** Goal of the exercise **
Spot each line that carries the word "this"; copy those lines.

** Data supplied **
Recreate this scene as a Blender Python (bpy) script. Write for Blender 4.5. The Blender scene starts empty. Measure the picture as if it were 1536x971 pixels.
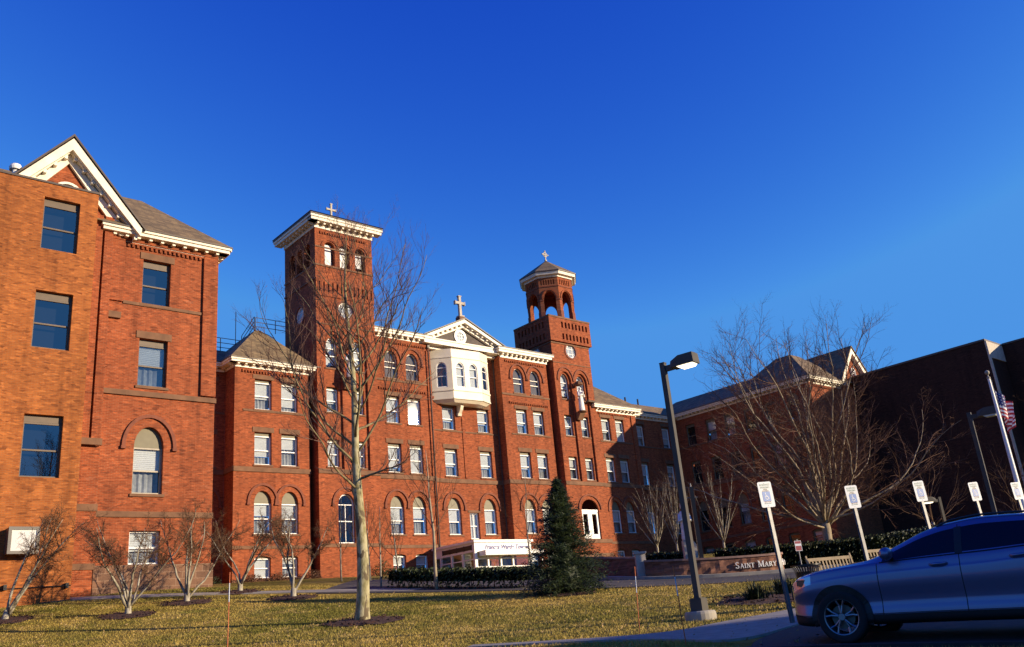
---
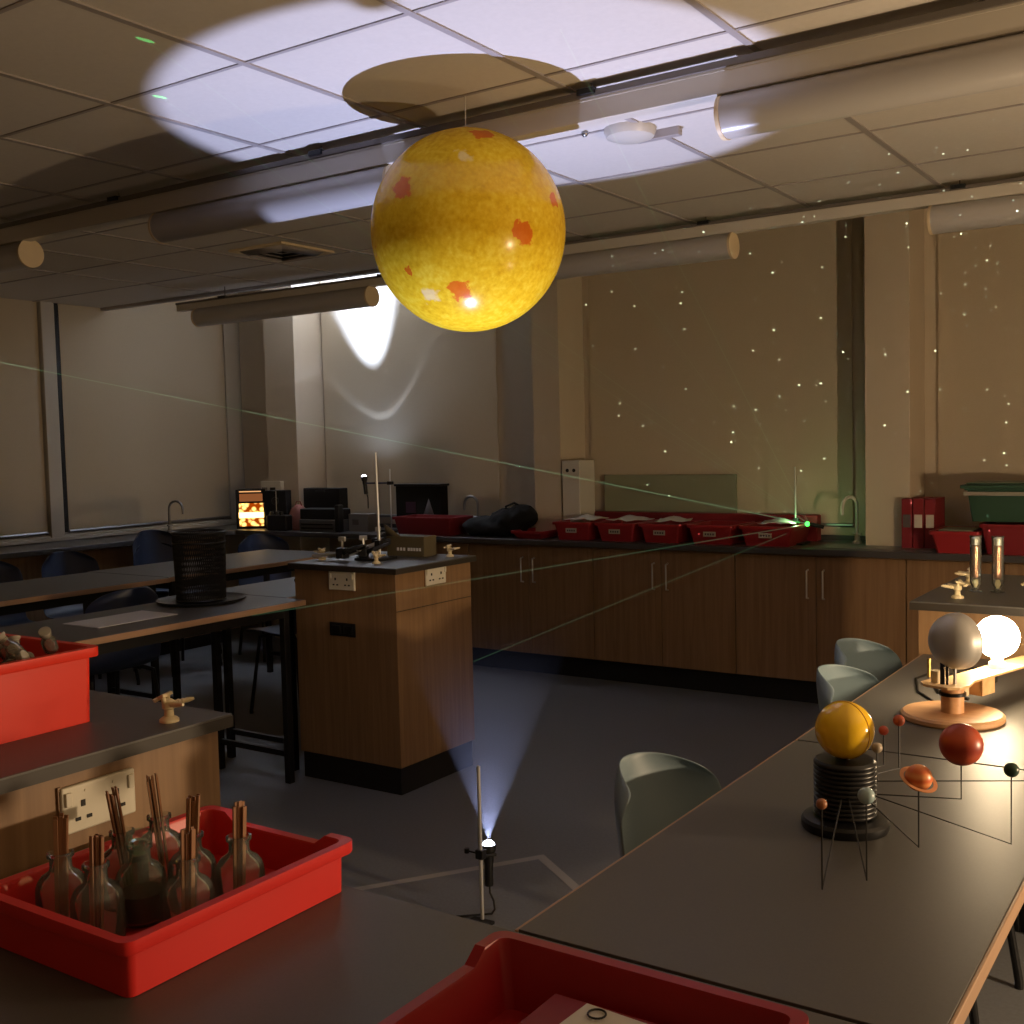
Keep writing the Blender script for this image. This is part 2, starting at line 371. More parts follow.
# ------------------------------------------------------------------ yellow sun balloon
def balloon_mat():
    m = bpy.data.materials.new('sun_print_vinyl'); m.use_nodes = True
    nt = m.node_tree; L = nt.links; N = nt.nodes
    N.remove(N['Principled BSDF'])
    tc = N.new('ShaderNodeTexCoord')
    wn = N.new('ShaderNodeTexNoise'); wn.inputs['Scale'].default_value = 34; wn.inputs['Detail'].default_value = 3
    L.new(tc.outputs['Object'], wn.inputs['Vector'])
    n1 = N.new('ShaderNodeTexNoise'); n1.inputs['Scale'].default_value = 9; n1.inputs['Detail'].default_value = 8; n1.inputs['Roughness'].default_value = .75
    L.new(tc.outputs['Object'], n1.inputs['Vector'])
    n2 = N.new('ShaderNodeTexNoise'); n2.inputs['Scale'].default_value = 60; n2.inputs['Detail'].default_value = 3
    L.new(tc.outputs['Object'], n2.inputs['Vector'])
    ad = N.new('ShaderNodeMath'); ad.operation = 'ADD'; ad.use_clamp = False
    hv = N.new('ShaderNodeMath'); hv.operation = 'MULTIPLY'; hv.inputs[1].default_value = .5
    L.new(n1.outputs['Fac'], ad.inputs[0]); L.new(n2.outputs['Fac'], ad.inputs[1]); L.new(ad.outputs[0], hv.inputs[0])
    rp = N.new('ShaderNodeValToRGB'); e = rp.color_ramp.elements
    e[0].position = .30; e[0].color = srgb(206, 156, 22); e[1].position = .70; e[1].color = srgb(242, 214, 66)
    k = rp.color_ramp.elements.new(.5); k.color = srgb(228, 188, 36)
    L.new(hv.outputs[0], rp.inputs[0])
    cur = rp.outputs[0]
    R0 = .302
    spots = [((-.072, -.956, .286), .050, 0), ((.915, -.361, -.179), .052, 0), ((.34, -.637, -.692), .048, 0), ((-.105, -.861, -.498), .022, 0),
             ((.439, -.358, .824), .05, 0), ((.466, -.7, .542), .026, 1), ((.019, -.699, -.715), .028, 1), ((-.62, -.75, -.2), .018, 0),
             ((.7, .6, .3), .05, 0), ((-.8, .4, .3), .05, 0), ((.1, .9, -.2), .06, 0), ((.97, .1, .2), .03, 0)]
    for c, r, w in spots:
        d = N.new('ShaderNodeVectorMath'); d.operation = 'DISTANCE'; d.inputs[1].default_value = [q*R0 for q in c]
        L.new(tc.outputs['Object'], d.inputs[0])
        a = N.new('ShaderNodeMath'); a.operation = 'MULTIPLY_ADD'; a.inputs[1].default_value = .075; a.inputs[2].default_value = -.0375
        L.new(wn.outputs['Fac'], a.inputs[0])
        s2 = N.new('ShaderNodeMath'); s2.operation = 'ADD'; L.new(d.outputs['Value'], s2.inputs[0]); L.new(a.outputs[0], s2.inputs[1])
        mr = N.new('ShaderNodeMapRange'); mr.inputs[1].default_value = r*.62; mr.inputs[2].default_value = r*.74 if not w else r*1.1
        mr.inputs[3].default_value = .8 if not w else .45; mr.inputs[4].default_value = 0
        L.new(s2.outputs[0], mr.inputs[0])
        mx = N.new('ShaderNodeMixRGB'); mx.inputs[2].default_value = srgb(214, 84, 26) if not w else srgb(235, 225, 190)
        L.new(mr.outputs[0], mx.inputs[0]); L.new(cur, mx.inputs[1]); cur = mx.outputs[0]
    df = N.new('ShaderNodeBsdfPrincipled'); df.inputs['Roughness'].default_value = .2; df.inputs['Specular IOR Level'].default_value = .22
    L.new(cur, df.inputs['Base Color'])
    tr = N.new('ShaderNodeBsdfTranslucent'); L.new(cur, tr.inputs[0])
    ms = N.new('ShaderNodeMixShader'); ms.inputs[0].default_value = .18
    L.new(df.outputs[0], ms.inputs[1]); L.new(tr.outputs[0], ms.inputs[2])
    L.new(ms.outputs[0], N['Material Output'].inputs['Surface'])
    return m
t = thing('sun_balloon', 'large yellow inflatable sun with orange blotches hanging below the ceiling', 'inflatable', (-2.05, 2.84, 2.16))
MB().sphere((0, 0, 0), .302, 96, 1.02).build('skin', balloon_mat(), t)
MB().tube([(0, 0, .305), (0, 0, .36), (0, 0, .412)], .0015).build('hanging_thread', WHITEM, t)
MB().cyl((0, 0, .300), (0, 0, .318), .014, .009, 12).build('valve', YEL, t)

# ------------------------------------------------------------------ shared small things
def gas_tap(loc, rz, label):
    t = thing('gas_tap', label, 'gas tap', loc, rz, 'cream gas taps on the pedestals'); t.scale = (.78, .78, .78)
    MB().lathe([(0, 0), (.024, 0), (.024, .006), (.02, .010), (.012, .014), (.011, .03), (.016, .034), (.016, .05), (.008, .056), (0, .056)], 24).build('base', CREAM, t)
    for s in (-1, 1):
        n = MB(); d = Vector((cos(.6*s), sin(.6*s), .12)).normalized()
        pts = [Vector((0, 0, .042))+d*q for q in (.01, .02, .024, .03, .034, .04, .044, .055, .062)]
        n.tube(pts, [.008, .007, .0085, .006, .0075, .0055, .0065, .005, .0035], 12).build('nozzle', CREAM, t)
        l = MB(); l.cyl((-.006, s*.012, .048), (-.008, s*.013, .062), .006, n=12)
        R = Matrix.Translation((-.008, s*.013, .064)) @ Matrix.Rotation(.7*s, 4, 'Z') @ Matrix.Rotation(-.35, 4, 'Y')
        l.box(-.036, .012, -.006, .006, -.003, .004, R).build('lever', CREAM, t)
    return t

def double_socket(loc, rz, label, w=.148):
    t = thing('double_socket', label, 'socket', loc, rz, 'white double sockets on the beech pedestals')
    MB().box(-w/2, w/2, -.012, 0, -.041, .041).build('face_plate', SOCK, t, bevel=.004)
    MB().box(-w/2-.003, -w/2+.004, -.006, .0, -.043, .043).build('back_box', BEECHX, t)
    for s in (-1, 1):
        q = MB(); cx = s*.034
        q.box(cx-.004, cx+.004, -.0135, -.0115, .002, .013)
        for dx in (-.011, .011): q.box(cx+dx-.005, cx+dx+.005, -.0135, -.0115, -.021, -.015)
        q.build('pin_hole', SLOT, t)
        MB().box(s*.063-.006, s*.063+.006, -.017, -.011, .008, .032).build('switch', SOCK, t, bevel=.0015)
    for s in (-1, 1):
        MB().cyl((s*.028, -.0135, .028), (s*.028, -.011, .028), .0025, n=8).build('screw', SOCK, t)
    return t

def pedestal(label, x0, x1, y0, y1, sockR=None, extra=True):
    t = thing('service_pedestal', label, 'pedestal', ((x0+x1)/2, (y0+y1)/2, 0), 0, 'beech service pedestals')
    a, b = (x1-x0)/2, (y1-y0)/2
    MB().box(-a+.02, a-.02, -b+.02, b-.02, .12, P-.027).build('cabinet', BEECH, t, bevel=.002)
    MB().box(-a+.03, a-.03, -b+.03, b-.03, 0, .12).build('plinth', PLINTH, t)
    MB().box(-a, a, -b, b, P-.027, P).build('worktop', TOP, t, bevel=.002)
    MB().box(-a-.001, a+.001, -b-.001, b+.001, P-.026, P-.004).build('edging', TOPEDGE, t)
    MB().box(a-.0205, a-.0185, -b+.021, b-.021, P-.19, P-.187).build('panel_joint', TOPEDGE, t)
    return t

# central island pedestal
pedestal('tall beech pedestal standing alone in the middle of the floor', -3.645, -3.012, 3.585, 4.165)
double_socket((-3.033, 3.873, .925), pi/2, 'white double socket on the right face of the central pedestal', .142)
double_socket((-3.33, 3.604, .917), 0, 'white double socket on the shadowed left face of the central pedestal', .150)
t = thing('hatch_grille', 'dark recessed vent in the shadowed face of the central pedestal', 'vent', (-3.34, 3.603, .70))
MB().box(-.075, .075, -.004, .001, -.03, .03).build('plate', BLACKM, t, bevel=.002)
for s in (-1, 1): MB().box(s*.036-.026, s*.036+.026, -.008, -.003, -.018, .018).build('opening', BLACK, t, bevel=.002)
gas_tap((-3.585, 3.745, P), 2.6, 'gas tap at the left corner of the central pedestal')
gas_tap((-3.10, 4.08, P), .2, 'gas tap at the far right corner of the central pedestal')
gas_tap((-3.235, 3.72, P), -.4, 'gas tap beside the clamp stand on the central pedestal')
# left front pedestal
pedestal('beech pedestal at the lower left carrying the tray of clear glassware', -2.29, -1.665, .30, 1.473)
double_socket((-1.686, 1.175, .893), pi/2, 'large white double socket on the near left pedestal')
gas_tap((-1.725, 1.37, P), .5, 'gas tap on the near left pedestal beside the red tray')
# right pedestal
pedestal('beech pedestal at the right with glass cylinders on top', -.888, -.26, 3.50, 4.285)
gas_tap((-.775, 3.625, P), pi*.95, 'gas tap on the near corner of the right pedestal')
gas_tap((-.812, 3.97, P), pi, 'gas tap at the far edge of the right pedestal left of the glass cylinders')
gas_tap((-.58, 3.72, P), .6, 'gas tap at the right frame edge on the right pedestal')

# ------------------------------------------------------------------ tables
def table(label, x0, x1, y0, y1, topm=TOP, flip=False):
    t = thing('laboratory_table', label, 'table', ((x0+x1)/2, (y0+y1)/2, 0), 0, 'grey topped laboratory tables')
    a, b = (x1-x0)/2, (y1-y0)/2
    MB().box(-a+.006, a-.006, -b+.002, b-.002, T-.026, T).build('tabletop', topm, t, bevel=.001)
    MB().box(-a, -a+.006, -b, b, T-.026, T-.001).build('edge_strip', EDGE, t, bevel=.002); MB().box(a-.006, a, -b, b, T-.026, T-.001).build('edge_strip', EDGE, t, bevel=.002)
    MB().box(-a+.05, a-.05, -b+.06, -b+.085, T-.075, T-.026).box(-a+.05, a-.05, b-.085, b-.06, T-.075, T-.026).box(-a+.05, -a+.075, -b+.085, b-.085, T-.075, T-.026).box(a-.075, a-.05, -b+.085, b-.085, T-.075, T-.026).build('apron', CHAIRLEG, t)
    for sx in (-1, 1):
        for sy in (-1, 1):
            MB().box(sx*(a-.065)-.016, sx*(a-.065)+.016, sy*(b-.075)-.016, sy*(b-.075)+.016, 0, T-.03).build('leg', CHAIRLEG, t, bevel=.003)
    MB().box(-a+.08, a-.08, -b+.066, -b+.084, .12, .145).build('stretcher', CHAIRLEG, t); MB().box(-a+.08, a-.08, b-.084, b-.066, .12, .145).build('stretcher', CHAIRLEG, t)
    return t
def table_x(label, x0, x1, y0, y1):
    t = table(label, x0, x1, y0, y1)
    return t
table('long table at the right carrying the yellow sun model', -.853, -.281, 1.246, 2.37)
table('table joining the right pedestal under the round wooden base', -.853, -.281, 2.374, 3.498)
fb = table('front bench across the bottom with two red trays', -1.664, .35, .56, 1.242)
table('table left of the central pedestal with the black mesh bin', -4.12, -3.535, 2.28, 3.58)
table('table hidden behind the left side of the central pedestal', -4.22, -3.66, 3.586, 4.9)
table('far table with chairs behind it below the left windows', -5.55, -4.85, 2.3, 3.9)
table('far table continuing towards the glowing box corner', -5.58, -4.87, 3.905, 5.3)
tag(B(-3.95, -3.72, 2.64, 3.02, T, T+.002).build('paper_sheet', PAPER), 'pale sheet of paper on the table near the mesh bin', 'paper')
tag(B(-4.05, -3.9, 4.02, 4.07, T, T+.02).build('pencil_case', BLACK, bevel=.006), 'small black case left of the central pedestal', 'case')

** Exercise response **
Recreate this scene as a Blender Python (bpy) script. Write for Blender 4.5. The Blender scene starts empty. Measure the picture as if it were 1536x971 pixels.
Keep writing the Blender script for this image. This is part 2, starting at line 371. More parts follow.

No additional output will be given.